------ DATA SEGMENT

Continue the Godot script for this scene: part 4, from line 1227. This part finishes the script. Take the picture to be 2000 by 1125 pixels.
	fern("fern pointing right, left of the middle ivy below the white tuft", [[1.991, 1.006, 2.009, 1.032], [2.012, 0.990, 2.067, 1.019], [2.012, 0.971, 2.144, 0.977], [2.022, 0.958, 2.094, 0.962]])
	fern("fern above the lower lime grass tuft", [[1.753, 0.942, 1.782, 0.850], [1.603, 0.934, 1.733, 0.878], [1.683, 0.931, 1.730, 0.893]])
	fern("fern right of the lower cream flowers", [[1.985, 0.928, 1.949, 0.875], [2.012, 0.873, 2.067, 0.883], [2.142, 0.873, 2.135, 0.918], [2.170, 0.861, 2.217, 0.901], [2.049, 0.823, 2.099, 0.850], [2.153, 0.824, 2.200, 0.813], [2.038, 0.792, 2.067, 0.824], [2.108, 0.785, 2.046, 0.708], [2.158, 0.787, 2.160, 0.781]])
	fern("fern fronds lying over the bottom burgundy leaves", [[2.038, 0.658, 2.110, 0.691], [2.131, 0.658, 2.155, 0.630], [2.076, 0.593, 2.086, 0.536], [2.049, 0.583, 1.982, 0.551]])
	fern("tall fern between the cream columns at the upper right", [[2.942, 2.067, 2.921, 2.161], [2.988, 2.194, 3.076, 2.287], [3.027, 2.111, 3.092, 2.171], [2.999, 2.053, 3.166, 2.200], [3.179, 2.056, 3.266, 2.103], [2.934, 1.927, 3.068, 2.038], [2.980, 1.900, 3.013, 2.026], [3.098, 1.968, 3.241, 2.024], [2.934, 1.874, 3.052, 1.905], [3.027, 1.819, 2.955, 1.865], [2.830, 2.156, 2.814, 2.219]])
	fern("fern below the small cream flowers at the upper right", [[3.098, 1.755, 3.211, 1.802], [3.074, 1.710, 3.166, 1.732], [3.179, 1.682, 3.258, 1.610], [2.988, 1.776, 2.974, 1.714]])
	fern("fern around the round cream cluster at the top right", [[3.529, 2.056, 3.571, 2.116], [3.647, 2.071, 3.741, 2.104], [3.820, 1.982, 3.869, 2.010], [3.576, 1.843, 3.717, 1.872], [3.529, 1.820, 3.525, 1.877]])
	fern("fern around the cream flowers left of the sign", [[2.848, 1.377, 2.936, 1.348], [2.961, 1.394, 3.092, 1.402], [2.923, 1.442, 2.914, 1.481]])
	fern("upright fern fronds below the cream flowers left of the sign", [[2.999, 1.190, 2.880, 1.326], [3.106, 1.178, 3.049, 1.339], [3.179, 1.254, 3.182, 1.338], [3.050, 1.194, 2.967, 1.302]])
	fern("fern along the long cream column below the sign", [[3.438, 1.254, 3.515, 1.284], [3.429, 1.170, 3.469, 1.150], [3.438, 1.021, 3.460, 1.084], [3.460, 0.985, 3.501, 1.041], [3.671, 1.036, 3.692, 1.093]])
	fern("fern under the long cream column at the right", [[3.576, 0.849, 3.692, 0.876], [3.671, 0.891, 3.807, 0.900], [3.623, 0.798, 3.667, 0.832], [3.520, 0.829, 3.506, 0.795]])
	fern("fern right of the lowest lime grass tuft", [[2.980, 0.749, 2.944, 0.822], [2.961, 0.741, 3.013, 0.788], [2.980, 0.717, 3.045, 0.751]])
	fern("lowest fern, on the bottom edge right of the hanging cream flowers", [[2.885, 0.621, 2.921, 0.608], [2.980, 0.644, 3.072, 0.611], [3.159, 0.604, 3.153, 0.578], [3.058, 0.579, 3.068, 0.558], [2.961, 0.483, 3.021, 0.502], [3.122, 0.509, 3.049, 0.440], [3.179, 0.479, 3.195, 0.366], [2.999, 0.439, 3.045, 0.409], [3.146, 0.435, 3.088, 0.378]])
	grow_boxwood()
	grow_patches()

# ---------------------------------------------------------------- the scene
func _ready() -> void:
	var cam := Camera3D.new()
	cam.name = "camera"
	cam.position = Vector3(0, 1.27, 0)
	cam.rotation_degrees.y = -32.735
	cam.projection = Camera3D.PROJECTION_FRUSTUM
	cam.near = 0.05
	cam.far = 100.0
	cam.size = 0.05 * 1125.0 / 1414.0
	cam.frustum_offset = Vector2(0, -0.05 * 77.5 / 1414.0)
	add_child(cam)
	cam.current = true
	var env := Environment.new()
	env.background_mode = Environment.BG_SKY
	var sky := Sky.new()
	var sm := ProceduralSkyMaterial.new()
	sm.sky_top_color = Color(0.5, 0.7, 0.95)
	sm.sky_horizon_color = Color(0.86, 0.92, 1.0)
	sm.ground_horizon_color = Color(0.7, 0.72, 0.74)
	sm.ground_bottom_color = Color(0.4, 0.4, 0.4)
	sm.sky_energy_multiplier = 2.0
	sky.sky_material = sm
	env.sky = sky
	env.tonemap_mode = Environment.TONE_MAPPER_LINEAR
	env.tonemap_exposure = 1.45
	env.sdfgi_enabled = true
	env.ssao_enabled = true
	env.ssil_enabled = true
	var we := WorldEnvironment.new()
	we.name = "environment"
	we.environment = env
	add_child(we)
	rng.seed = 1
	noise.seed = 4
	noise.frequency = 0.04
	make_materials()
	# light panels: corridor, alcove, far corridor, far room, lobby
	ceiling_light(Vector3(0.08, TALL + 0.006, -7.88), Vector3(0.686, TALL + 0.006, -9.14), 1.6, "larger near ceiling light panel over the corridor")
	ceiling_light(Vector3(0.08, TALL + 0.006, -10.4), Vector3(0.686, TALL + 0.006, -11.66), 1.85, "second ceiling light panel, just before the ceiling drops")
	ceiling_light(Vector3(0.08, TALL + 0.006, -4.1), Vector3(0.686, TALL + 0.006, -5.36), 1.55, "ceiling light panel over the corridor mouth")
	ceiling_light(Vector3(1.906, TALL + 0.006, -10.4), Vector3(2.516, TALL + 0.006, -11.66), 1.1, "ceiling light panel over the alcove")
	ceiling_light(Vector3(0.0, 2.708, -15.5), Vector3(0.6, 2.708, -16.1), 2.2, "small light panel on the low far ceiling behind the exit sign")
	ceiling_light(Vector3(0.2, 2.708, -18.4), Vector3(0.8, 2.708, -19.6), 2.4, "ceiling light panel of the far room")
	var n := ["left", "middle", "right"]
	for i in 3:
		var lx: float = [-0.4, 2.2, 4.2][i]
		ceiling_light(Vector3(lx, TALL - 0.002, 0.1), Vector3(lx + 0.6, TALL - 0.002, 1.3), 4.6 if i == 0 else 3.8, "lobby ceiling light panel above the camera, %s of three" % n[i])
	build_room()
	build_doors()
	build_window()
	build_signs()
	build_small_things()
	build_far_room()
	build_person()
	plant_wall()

------------

YOUR INSTRUCTIONS - Each line of the material above needs to be quoted exactly, please.

PROBLEM SOLUTION -
Continue the Godot script for this scene: part 4, from line 1227. This part finishes the script. Take the picture to be 2000 by 1125 pixels.
	fern("fern pointing right, left of the middle ivy below the white tuft", [[1.991, 1.006, 2.009, 1.032], [2.012, 0.990, 2.067, 1.019], [2.012, 0.971, 2.144, 0.977], [2.022, 0.958, 2.094, 0.962]])
	fern("fern above the lower lime grass tuft", [[1.753, 0.942, 1.782, 0.850], [1.603, 0.934, 1.733, 0.878], [1.683, 0.931, 1.730, 0.893]])
	fern("fern right of the lower cream flowers", [[1.985, 0.928, 1.949, 0.875], [2.012, 0.873, 2.067, 0.883], [2.142, 0.873, 2.135, 0.918], [2.170, 0.861, 2.217, 0.901], [2.049, 0.823, 2.099, 0.850], [2.153, 0.824, 2.200, 0.813], [2.038, 0.792, 2.067, 0.824], [2.108, 0.785, 2.046, 0.708], [2.158, 0.787, 2.160, 0.781]])
	fern("fern fronds lying over the bottom burgundy leaves", [[2.038, 0.658, 2.110, 0.691], [2.131, 0.658, 2.155, 0.630], [2.076, 0.593, 2.086, 0.536], [2.049, 0.583, 1.982, 0.551]])
	fern("tall fern between the cream columns at the upper right", [[2.942, 2.067, 2.921, 2.161], [2.988, 2.194, 3.076, 2.287], [3.027, 2.111, 3.092, 2.171], [2.999, 2.053, 3.166, 2.200], [3.179, 2.056, 3.266, 2.103], [2.934, 1.927, 3.068, 2.038], [2.980, 1.900, 3.013, 2.026], [3.098, 1.968, 3.241, 2.024], [2.934, 1.874, 3.052, 1.905], [3.027, 1.819, 2.955, 1.865], [2.830, 2.156, 2.814, 2.219]])
	fern("fern below the small cream flowers at the upper right", [[3.098, 1.755, 3.211, 1.802], [3.074, 1.710, 3.166, 1.732], [3.179, 1.682, 3.258, 1.610], [2.988, 1.776, 2.974, 1.714]])
	fern("fern around the round cream cluster at the top right", [[3.529, 2.056, 3.571, 2.116], [3.647, 2.071, 3.741, 2.104], [3.820, 1.982, 3.869, 2.010], [3.576, 1.843, 3.717, 1.872], [3.529, 1.820, 3.525, 1.877]])
	fern("fern around the cream flowers left of the sign", [[2.848, 1.377, 2.936, 1.348], [2.961, 1.394, 3.092, 1.402], [2.923, 1.442, 2.914, 1.481]])
	fern("upright fern fronds below the cream flowers left of the sign", [[2.999, 1.190, 2.880, 1.326], [3.106, 1.178, 3.049, 1.339], [3.179, 1.254, 3.182, 1.338], [3.050, 1.194, 2.967, 1.302]])
	fern("fern along the long cream column below the sign", [[3.438, 1.254, 3.515, 1.284], [3.429, 1.170, 3.469, 1.150], [3.438, 1.021, 3.460, 1.084], [3.460, 0.985, 3.501, 1.041], [3.671, 1.036, 3.692, 1.093]])
	fern("fern under the long cream column at the right", [[3.576, 0.849, 3.692, 0.876], [3.671, 0.891, 3.807, 0.900], [3.623, 0.798, 3.667, 0.832], [3.520, 0.829, 3.506, 0.795]])
	fern("fern right of the lowest lime grass tuft", [[2.980, 0.749, 2.944, 0.822], [2.961, 0.741, 3.013, 0.788], [2.980, 0.717, 3.045, 0.751]])
	fern("lowest fern, on the bottom edge right of the hanging cream flowers", [[2.885, 0.621, 2.921, 0.608], [2.980, 0.644, 3.072, 0.611], [3.159, 0.604, 3.153, 0.578], [3.058, 0.579, 3.068, 0.558], [2.961, 0.483, 3.021, 0.502], [3.122, 0.509, 3.049, 0.440], [3.179, 0.479, 3.195, 0.366], [2.999, 0.439, 3.045, 0.409], [3.146, 0.435, 3.088, 0.378]])
	grow_boxwood()
	grow_patches()

# ---------------------------------------------------------------- the scene
func _ready() -> void:
	var cam := Camera3D.new()
	cam.name = "camera"
	cam.position = Vector3(0, 1.27, 0)
	cam.rotation_degrees.y = -32.735
	cam.projection = Camera3D.PROJECTION_FRUSTUM
	cam.near = 0.05
	cam.far = 100.0
	cam.size = 0.05 * 1125.0 / 1414.0
	cam.frustum_offset = Vector2(0, -0.05 * 77.5 / 1414.0)
	add_child(cam)
	cam.current = true
	var env := Environment.new()
	env.background_mode = Environment.BG_SKY
	var sky := Sky.new()
	var sm := ProceduralSkyMaterial.new()
	sm.sky_top_color = Color(0.5, 0.7, 0.95)
	sm.sky_horizon_color = Color(0.86, 0.92, 1.0)
	sm.ground_horizon_color = Color(0.7, 0.72, 0.74)
	sm.ground_bottom_color = Color(0.4, 0.4, 0.4)
	sm.sky_energy_multiplier = 2.0
	sky.sky_material = sm
	env.sky = sky
	env.tonemap_mode = Environment.TONE_MAPPER_LINEAR
	env.tonemap_exposure = 1.45
	env.sdfgi_enabled = true
	env.ssao_enabled = true
	env.ssil_enabled = true
	var we := WorldEnvironment.new()
	we.name = "environment"
	we.environment = env
	add_child(we)
	rng.seed = 1
	noise.seed = 4
	noise.frequency = 0.04
	make_materials()
	# light panels: corridor, alcove, far corridor, far room, lobby
	ceiling_light(Vector3(0.08, TALL + 0.006, -7.88), Vector3(0.686, TALL + 0.006, -9.14), 1.6, "larger near ceiling light panel over the corridor")
	ceiling_light(Vector3(0.08, TALL + 0.006, -10.4), Vector3(0.686, TALL + 0.006, -11.66), 1.85, "second ceiling light panel, just before the ceiling drops")
	ceiling_light(Vector3(0.08, TALL + 0.006, -4.1), Vector3(0.686, TALL + 0.006, -5.36), 1.55, "ceiling light panel over the corridor mouth")
	ceiling_light(Vector3(1.906, TALL + 0.006, -10.4), Vector3(2.516, TALL + 0.006, -11.66), 1.1, "ceiling light panel over the alcove")
	ceiling_light(Vector3(0.0, 2.708, -15.5), Vector3(0.6, 2.708, -16.1), 2.2, "small light panel on the low far ceiling behind the exit sign")
	ceiling_light(Vector3(0.2, 2.708, -18.4), Vector3(0.8, 2.708, -19.6), 2.4, "ceiling light panel of the far room")
	var n := ["left", "middle", "right"]
	for i in 3:
		var lx: float = [-0.4, 2.2, 4.2][i]
		ceiling_light(Vector3(lx, TALL - 0.002, 0.1), Vector3(lx + 0.6, TALL - 0.002, 1.3), 4.6 if i == 0 else 3.8, "lobby ceiling light panel above the camera, %s of three" % n[i])
	build_room()
	build_doors()
	build_window()
	build_signs()
	build_small_things()
	build_far_room()
	build_person()
	plant_wall()